Japanese troupe founded in Osaka in 1963 to take over the heritage of the Bunraku-za and insure the survival of Bunraku (ningyō jōruri). Founded as a non-profit organization – the Bunraku Kyōkai – it included members of the only professional troupe active at the time, the Bunraku-za; representatives of the city and the Prefecture of Osaka; the Agency for Cultural Affairs under the Ministry of Education; and NHK, the public radio and television channel. Managed by this semi-governmental association, the troupe was able to continue operating without threat of closure.

In 1984, the organization opened a new theatre, Kokuritsu Bunraku Gekijō (National Bunraku Theatre), located a few steps from Dōtonbori, the traditional theatre quarter in Osaka.

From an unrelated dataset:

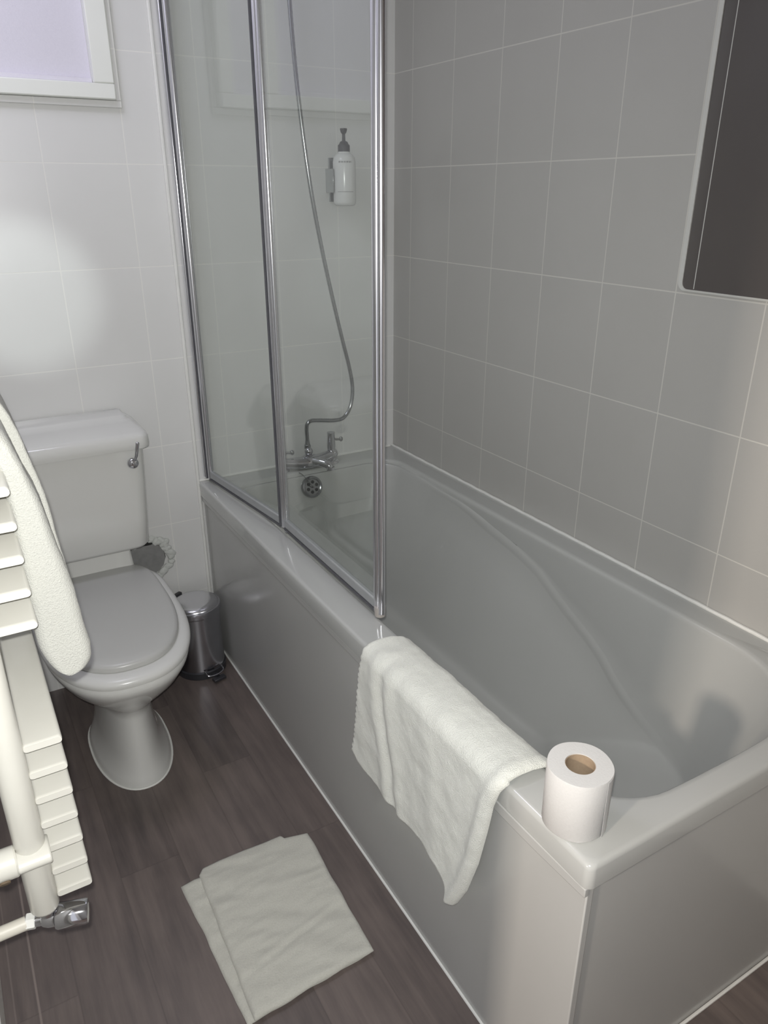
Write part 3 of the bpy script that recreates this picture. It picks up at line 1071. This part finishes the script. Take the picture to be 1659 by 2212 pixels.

The five-storey building includes a large theatre conceived specifically for the puppet theatre, house and stalls, lobby, cloakroom, restaurants, a small museum, offices, rehearsal rooms, dressing rooms, and backstage areas.

The troupe presents five productions a year in Osaka and four in the small theatre at the National Theatre of Tokyo. The troupe tours all the islands from Okinawa to Hokkaido, spending about two months a year on the road. It also tours internationally, often giving shortened versions of works often performed by smaller ensembles. The troupe is made up of ninety artists and highly specialized technicians for costumes, wigs, puppets (especially heads), sets, props and accessories.

The National Bunraku Theatre also has a training centre which mounts a two-year programme for young people who wish to become apprentices of the troupe. But the rigour is such that there are only two or three students who graduate from each class and enter the company.